**Exercise directions**. Reproduce nothing but the lines from the start of the material through the line that includes "rad = math.radians", both ends included, and omit every picture.
-- Start --
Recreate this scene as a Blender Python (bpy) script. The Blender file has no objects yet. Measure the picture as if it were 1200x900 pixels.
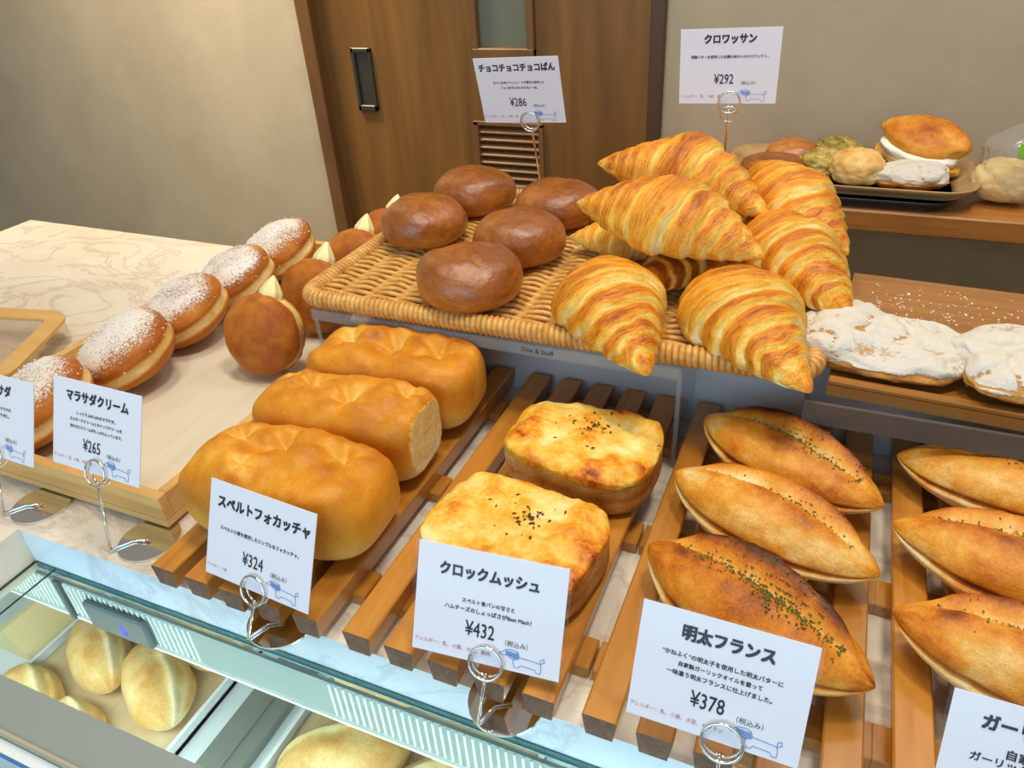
import bpy, math, random
import numpy as np
from mathutils import Vector, Matrix
C = bpy.context.scene.collection
SC = bpy.context.scene
rad = math.radians

# ------------------------------------------------------------------ camera, light, exposure
CT = 0.90                                   # height of the counter top above the floor; counter top is local z = 0
def W(x, y, z): return Vector((x, y, z + CT))
cam_d = bpy.data.cameras.new('camera'); cam = bpy.data.objects.new('camera', cam_d); C.objects.link(cam)
cam_d.sensor_width = 36.0; cam_d.lens = 36.0 * 867.44 / 1200.0
cam_d.clip_start = 0.01
_y, _t, _r = rad(-25.04), rad(-32.56), rad(-3.70)
_f = Vector((math.sin(_y)*math.cos(_t), math.cos(_y)*math.cos(_t), math.sin(_t)))
_rt = Vector((math.cos(_y), -math.sin(_y), 0)); _up = _rt.cross(_f)
_r2 = math.cos(_r)*_rt + math.sin(_r)*_up; _u2 = -math.sin(_r)*_rt + math.cos(_r)*_up
cm = Matrix((( _r2.x, _u2.x, -_f.x, 0), (_r2.y, _u2.y, -_f.y, 0), (_r2.z, _u2.z, -_f.z, 0), (0, 0, 0, 1)))
cam.matrix_world = Matrix.Translation(W(0, 0, .45)) @ cm
SC.camera = cam
SC.view_settings.view_transform = 'Standard'; SC.view_settings.look = 'None'
SC.view_settings.exposure = -0.52; SC.view_settings.gamma = 1.0; SC.view_settings.use_curve_mapping = False
wd = bpy.data.worlds.new('world'); SC.world = wd; wd.use_nodes = True
wd.node_tree.nodes['Background'].inputs[0].default_value = (1.0, .95, .86, 1)
wd.node_tree.nodes['Background'].inputs[1].default_value = 0.42
def area(name, loc, target, sx, sy, power, col):
    l = bpy.data.lights.new(name, 'AREA'); l.shape = 'DISK' if sx == sy else 'RECTANGLE'; l.size = sx
    if sx != sy: l.size_y = sy
    l.energy = power; l.color = col
    o = bpy.data.objects.new(name, l); C.objects.link(o); o.location = W(*loc)
    o.rotation_euler = (W(*target) - W(*loc)).to_track_quat('-Z', 'Y').to_euler(); return o
area('ceiling_or_wash_light', (-.55, .75, 1.7), (-.5, .7, 0), .30, .30, 12, (1, .91, .74))
area('ceiling_or_wash_light', (.15, .45, 1.7), (.1, .5, 0), .28, .28, 18, (1, .92, .77))
area('ceiling_or_wash_light', (-.35, .0, 1.7), (-.25, .45, 0), .3, .3, 7, (1, .92, .78))
area('ceiling_or_wash_light', (-1.75, 1.28, 1.75), (-1.55, 1.72, .25), .4, .2, 27, (1, .84, .60)).data.spread = rad(80)  # unseen warm wash light, added to brighten the left wall
area('ceiling_or_wash_light', (.35, 1.28, 1.75), (.3, 1.72, .25), .4, .2, 8.5, (.98, .98, 1)).data.spread = rad(120)  # cooler wash light added out of view for the right wall
area('shop_window_daylight', (-.35, -1.9, .75), (-.2, .3, .0), 2.4, 1.5, 52, (.42, .72, 1))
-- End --
**The solution**.
Recreate this scene as a Blender Python (bpy) script. The Blender file has no objects yet. Measure the picture as if it were 1200x900 pixels.
import bpy, math, random
import numpy as np
from mathutils import Vector, Matrix
C = bpy.context.scene.collection
SC = bpy.context.scene
rad = math.radians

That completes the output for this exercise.